## WRITTEN EXERCISE
Extract the lines that hold the string "scene".
▬▬▬▬▬▬
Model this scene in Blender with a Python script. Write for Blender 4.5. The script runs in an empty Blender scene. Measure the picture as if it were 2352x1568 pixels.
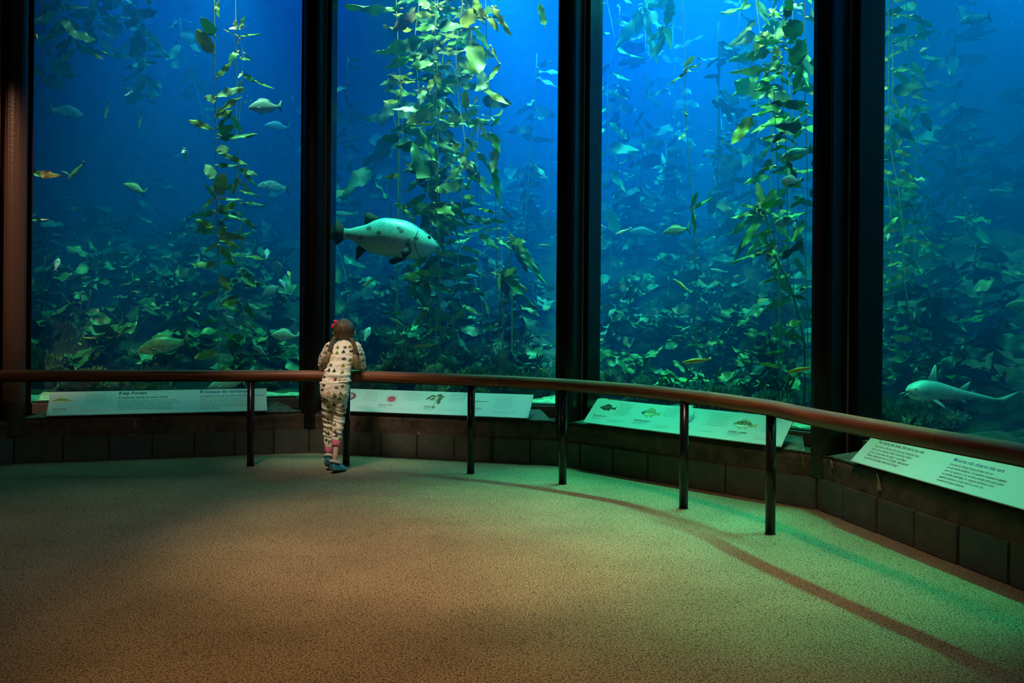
import bpy, bmesh, math, random
from mathutils import Vector, Matrix, noise
C = bpy.context.scene.collection
SC = bpy.context.scene
RN = random.Random(11)
PI = math.pi

# ---------------------------------------------------------------- view geometry (pixels of the 2352x1568 photograph)
F, U0, V0, H, ROLL = 2121.0, 1176.0, 705.0, 1.35, 0.0082
def ray(u, v):
    a, b = u - U0, v - V0
    return Vector(((a + b * ROLL) / F, 1.0, -(b - a * ROLL) / F))
def fl(u, v, h=0.0):
    r = ray(u, v)
    return Vector((0, 0, H)) + r * ((h - H) / r.z)
def at(u, v, Y):
    return Vector((0, 0, H)) + ray(u, v) * Y

# ---------------------------------------------------------------- camera
cd = bpy.data.cameras.new('camera'); cam = bpy.data.objects.new('camera', cd); C.objects.link(cam)
cd.sensor_width = 36.0; cd.lens = F / 2352 * 36
cd.shift_y = -(784 - V0) / 2352
n_ = math.hypot(1, ROLL)
cam.matrix_world = Matrix(((1 / n_, -ROLL / n_, 0, 0), (0, 0, -1, 0), (ROLL / n_, 1 / n_, 0, H), (0, 0, 0, 1)))
cd.clip_end = 100
SC.camera = cam

# ---------------------------------------------------------------- world, exposure, sampling of light paths
w = bpy.data.worlds.new('world'); SC.world = w; w.use_nodes = True
w.node_tree.nodes['Background'].inputs[0].default_value = (0.02, 0.015, 0.012, 1)
w.node_tree.nodes['Background'].inputs[1].default_value = 0.05
SC.view_settings.view_transform = 'Standard'; SC.view_settings.look = 'None'
SC.view_settings.exposure = 0.0; SC.view_settings.gamma = 1.0; SC.view_settings.use_curve_mapping = False
cy = SC.cycles
cy.max_bounces = 5; cy.diffuse_bounces = 3; cy.glossy_bounces = 2; cy.transmission_bounces = 3
cy.volume_bounces = 0; cy.transparent_max_bounces = 12
cy.use_denoising = True
cy.sample_clamp_indirect = 3.0; cy.sample_clamp_direct = 0
cy.caustics_reflective = False; cy.caustics_refractive = False

# ---------------------------------------------------------------- plan of the window wall
PB = [None, fl(32, 1064.5), fl(710, 1039), fl(1290, 1069.5), fl(1875, 1170)]
e_ = (fl(2317, 1344) - PB[4]).normalized()
PB.append(PB[4] + e_ * 2.33)
a5 = math.atan2(e_.y, e_.x) - math.radians(30)
PB.append(PB[5] + Vector((math.cos(a5), math.sin(a5), 0)) * 2.33)
a0 = math.radians(47)
PB[0] = PB[1] - Vector((math.cos(a0), math.sin(a0), 0)) * 2.4
NP = len(PB)
def tang(j):
    return (PB[j + 1] - PB[j]).normalized()
def norm_out(j):
    t = tang(j); return Vector((-t.y, t.x, 0))
def corner_dirs(i):
    """outward mitre vector (unit offset) and bisector frame at corner i"""
    if i == 0: n = norm_out(0); return n, n
    if i == NP - 1: n = norm_out(NP - 2); return n, n
    a, b = norm_out(i - 1), norm_out(i)
    m = (a + b).normalized()
    return m / m.dot(a), m
def off(i, d, z=0.0):
    m, _ = corner_dirs(i); p = PB[i] + m * d; return Vector((p.x, p.y, z))
def pp(j, s, d, z):
    p = PB[j] + tang(j) * s + norm_out(j) * d; return Vector((p.x, p.y, z))
def plen(j): return (PB[j + 1] - PB[j]).length
G = 0.34                                     # the glass stands this far outside the block face
def wp(j, u, v, d):
    """the point seen at (u,v) on the plane d metres behind the glass of panel j (1..4)"""
    o = Vector((0, 0, H)); n = norm_out(j); r = ray(u, v)
    k = ((PB[j] - o).dot(n) + G + d) / r.dot(n)
    return o + r * k
def px2m(p, px):
    return px * p.y / F

# ---------------------------------------------------------------- lights
def area(name, loc, direction, sx, sy, power, col, spread=180):
    l = bpy.data.lights.new(name, 'AREA'); l.shape = 'RECTANGLE'; l.size = sx; l.size_y = sy
    l.energy = power; l.color = col; l.spread = math.radians(spread)
    o = bpy.data.objects.new(name, l); C.objects.link(o); o.location = loc
    return o
def aim(o, d, xaxis=None):
    z = -Vector(d).normalized()
    x = Vector(xaxis) if xaxis is not None else Vector((1, 0, 0))
    x = (x - z * x.dot(z)).normalized(); y = z.cross(x)
    m = Matrix((x, y, z)).transposed().to_4x4(); m.translation = o.location; o.matrix_world = m
def spot(name, loc, target, power, col, ang, blend=0.6, size=0.05):
    l = bpy.data.lights.new(name, 'SPOT'); l.energy = power; l.color = col
    l.spot_size = math.radians(ang); l.spot_blend = blend; l.shadow_soft_size = size
    o = bpy.data.objects.new(name, l); C.objects.link(o); o.location = loc
    aim(o, Vector(target) - Vector(loc)); return o

WZ = 5.45                                     # water surface
# lamps over the tank: one strip along every window, and two broad banks further back
# panel: (distance behind glass, power, colour, slope towards the hall, beam spread)
STR = {1: (0.16, 44, (0.4, 0.95, 0.85), .10, 50), 2: (0.20, 56, (0.4, 1.0, 0.85), .13, 44), 3: (0.75, 56, (0.2, 1.0, 0.7), .27, 36), 4: (1.45, 42, (0.15, 0.97, 0.75), .47, 32)}
for j, (d, e, c, sl, spr) in STR.items():
    o = area('tank_strip_lamp', pp(j, plen(j) / 2, G + d, WZ - 0.06), None, plen(j) * 0.9, 0.14, e, c, spr)
    aim(o, Vector((0, 0, -1)) - norm_out(j) * sl, tang(j))
# added soft teal fill lamps under the water surface, close to the glass
for j, e in {1: 10, 2: 14, 3: 30, 4: 50}.items():
    o = area('teal_fill_lamp', pp(j, plen(j) / 2, G + 0.85, WZ - 0.04), None, plen(j) * 0.9, 0.9, e, (0.05, 0.85, 1.0)); aim(o, (0, 0, -1), tang(j))
# added fill strips turned into the tank to brighten kelp behind the glass
for j, (e, c) in {1: (150, (1.0, 0.95, 0.5)), 2: (220, (1.0, 0.95, 0.45)), 3: (230, (1.0, 1.0, 0.38)), 4: (85, (0.4, 0.85, 1.0))}.items():
    o = area('kelp_fill_lamp', pp(j, plen(j) / 2, G + 0.12, WZ - 0.06), None, plen(j) * 0.8, 0.14, e, c, 64)
    aim(o, Vector((0, 0, -1)) + norm_out(j) * 0.30, tang(j))
o = area('tank_bank_lamp', (1.4, 10.6, WZ - 0.05), None, 3.4, 2.0, 470, (0.1, 0.55, 1.0), 120); aim(o, (0, 0, -1))
o = area('tank_bank_lamp', (-3.5, 11.2, WZ - 0.05), None, 3.4, 1.6, 90, (0.12, 0.5, 1.0), 110); aim(o, (0, 0, -1))
o = area('tank_bank_lamp', (5.0, 8.6, WZ - 0.05), None, 1.6, 3.0, 150, (0.1, 0.6, 1.0), 180); aim(o, (0, 0, -1))
# spots that light the kelp near the glass
spot('tank_spot_lamp', (-0.2, 10.2, WZ - 0.1), (-0.5, 9.4, 0), 420, (0.75, 1.0, 0.7), 80, 1.0, 0.06)
spot('tank_spot_lamp', (3.6, 8.9, WZ - 0.1), (2.8, 8.0, 0), 420, (0.75, 1.0, 0.65), 76, 1.0, 0.06)
spot('tank_spot_lamp', (-3.2, 10.2, WZ - 0.1), (-3.0, 9.4, 0), 200, (0.8, 1.0, 0.75), 76, 1.0, 0.06)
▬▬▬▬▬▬
## RESPONSE TO THE EXERCISE
Model this scene in Blender with a Python script. Write for Blender 4.5. The script runs in an empty Blender scene. Measure the picture as if it were 2352x1568 pixels.
C = bpy.context.scene.collection
SC = bpy.context.scene